There’s a Donut For That

Sweet dough fried in hot oil is irresistible–cholesterol and fat be damned. It’s hard to find anyone who dislikes them, even New York City’s trans-fat-fighting Mayor Bloomberg. One day after proposing the New York City soda ban the Mayor proclaimed June 1, 2012, “NYC Donut Day.”

The contemporary hole-in-the-center “torus”-shaped donut emerged in the second half of the 19th century, says  Paul R. Mullins, Department Chair of Anthropology at Indiana University-Purdue University. Bakers realized that a hollow center made for even frying. Mass-market chains like Winchell’s Donuts, Dunkin’ Donuts, and later, Krispy Kreme proliferated in the 1950s and 60s making donuts widely available.

Then everything changed. Things started getting bolder, weirder. San Jose’s Psycho Donuts created French-fry-shaped donuts served with cups of raspberry jelly and Bavarian cream for dipping.

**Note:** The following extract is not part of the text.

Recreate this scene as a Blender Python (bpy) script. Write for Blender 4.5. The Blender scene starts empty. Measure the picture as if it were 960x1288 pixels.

The “Luther Burger” debuted, a bacon-cheese burger sandwiched between two glazed donuts. Paula Deen’s version axed the cheese, kept the bacon and donuts, and added a fried egg. This spring, Dunkin Donuts announced that it would introduce a shredded pork donut to the Chinese market.

Before getting grossed out, consider that most donuts-gone-wild shops offer maple-bacon donuts and they’re always big sellers. One man’s shredded pork is another’s smoky bacon.